**What needs to be done:** Below are records; quote them exactly from the first line through the line that contains "COL = SC.collection".
================================
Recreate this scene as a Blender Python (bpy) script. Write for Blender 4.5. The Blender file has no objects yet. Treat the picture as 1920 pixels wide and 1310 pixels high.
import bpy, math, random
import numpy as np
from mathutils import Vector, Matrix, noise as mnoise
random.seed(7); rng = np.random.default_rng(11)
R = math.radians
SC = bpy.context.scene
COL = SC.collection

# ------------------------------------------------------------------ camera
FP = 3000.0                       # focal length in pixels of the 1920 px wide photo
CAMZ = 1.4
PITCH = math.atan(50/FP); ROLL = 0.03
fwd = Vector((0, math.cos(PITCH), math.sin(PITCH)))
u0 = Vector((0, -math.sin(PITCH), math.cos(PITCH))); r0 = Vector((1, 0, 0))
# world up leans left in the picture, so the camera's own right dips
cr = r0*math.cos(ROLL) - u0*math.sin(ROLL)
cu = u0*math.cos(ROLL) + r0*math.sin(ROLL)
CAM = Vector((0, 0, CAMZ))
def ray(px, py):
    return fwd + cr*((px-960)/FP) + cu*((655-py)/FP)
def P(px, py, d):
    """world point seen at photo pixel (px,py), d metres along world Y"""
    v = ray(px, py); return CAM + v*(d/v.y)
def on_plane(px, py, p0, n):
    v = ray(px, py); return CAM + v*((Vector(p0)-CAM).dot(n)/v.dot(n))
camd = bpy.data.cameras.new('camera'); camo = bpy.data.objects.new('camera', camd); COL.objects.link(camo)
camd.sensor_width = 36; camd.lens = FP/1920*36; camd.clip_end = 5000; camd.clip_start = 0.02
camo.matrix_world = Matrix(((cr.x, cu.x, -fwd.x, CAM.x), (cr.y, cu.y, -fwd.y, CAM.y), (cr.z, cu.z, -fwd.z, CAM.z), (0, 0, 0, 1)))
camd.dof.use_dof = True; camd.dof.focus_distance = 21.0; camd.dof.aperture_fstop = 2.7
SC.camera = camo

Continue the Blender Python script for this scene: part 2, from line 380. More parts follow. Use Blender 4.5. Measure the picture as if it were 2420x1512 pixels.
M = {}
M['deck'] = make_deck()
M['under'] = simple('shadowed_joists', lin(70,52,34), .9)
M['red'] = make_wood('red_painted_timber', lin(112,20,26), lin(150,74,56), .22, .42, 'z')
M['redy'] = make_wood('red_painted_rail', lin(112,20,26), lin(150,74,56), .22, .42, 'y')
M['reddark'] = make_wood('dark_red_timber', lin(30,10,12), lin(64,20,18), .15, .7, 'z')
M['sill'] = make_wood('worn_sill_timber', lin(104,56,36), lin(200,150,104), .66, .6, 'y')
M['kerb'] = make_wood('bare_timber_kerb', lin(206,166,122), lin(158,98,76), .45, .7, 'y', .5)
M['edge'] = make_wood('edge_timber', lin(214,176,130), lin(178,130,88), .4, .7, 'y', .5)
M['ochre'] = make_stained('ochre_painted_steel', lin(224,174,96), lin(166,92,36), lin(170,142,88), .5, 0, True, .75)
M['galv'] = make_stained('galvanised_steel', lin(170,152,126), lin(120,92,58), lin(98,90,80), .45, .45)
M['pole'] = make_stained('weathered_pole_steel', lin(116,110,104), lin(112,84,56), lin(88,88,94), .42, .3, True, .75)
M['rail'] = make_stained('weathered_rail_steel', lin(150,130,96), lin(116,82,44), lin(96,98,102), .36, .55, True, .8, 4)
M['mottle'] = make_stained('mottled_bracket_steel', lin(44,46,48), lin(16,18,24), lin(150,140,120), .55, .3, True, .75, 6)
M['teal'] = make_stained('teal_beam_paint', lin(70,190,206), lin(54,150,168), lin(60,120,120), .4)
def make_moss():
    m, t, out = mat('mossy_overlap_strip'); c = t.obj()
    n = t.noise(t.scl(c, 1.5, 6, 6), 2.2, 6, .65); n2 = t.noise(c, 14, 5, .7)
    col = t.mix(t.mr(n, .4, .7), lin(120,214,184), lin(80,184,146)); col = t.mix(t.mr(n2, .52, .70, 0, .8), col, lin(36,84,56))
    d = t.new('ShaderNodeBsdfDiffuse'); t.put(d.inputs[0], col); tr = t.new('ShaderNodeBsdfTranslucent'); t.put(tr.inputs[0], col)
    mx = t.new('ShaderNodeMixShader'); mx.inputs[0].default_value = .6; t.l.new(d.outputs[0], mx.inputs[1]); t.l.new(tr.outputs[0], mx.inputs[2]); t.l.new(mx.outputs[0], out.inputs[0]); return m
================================
**Solution to this task:**
Recreate this scene as a Blender Python (bpy) script. Write for Blender 4.5. The Blender file has no objects yet. Treat the picture as 1920 pixels wide and 1310 pixels high.
import bpy, math, random
import numpy as np
from mathutils import Vector, Matrix, noise as mnoise
random.seed(7); rng = np.random.default_rng(11)
R = math.radians
SC = bpy.context.scene
COL = SC.collection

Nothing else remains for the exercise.